Nolan. - The materialized form shown never belonged
to the physical part of that spirit. It consists of chemical,
electrical, and magnetic particles or elements from the atmosphere.
At the sitting of October 27th in the same year he said:
The Astral Light spoken of by the ancient men is what we call
magnetic light. All the acts of life are photographed in the
astral light of each individual; the astral light retains
all those peculiar things which occur to you from day to day.
And again, on the 12th of January, in reply to the sixth question,
the same "spirit" said:
We gather these electrical particles together and with them
form a house, as it were, into which we step; they are no more
a part of the spirit than the chair on which you sit.

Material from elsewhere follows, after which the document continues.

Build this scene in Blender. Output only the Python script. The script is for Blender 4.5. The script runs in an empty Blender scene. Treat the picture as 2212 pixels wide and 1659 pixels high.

Nothing could be plainer than this. Out of the mouth of the
"spirit" who has never been charged with being untruthful
it is proved that the astral light exists, that it contains all
images of all our acts and of ourselves, and that these images
are reflected from that other side to this, and are mistakenly
taken by the ghost hunter for the faces, the bodies, the acts,
the speech of those who have gone the great journey. So, then,
just as we have always contended, all these sittings with mediums
and these materializations prove only the existence, powers,
and functions of the astral light. As the frequenters of séances
are not behind the scenes, they cannot say who it is or what
it may be that operates to produce the phenomena exhibited. It
may be good spirit or devil; more likely the latter. And therefore
the great Roman Catholic Church has always insisted that its
members should not run after these "spirits," accounting
them devilish and asserting that all these powers and forces
are under the charge of the fallen angels.
It is seldom, perhaps not once in a century of materializations,
that a spirit such as that called Jim Nolan would be so foolish
as to give out correct information as he has done in the sittings
referred to; for the nature and habit of the elements who work
at the most of these séances is to bring about
and continue delusion. But going a step farther, I say that in
the case of Jim Nolan it was no "spirit" of dead man
and no elemental that spoke and acted, but the spirit, soul and
intelligence of a living man who chose to take the name of Nolan
as being as good as any other, in order that the evidence might
be recorded for the benefit of the spiritualists in their own
camp and in their special investigations, of the truth of the
matter, as an offset to the mass of stuff gathered by the elementals
from the brains and confused thoughts of mediums and sitters
alike. This evidence cannot be razed from the record, although
so far it remains unnoticed. It must stand with all the rest.
But while the rest will fall as not being in accord with reason,
this will remain because it is the truth as far as it goes.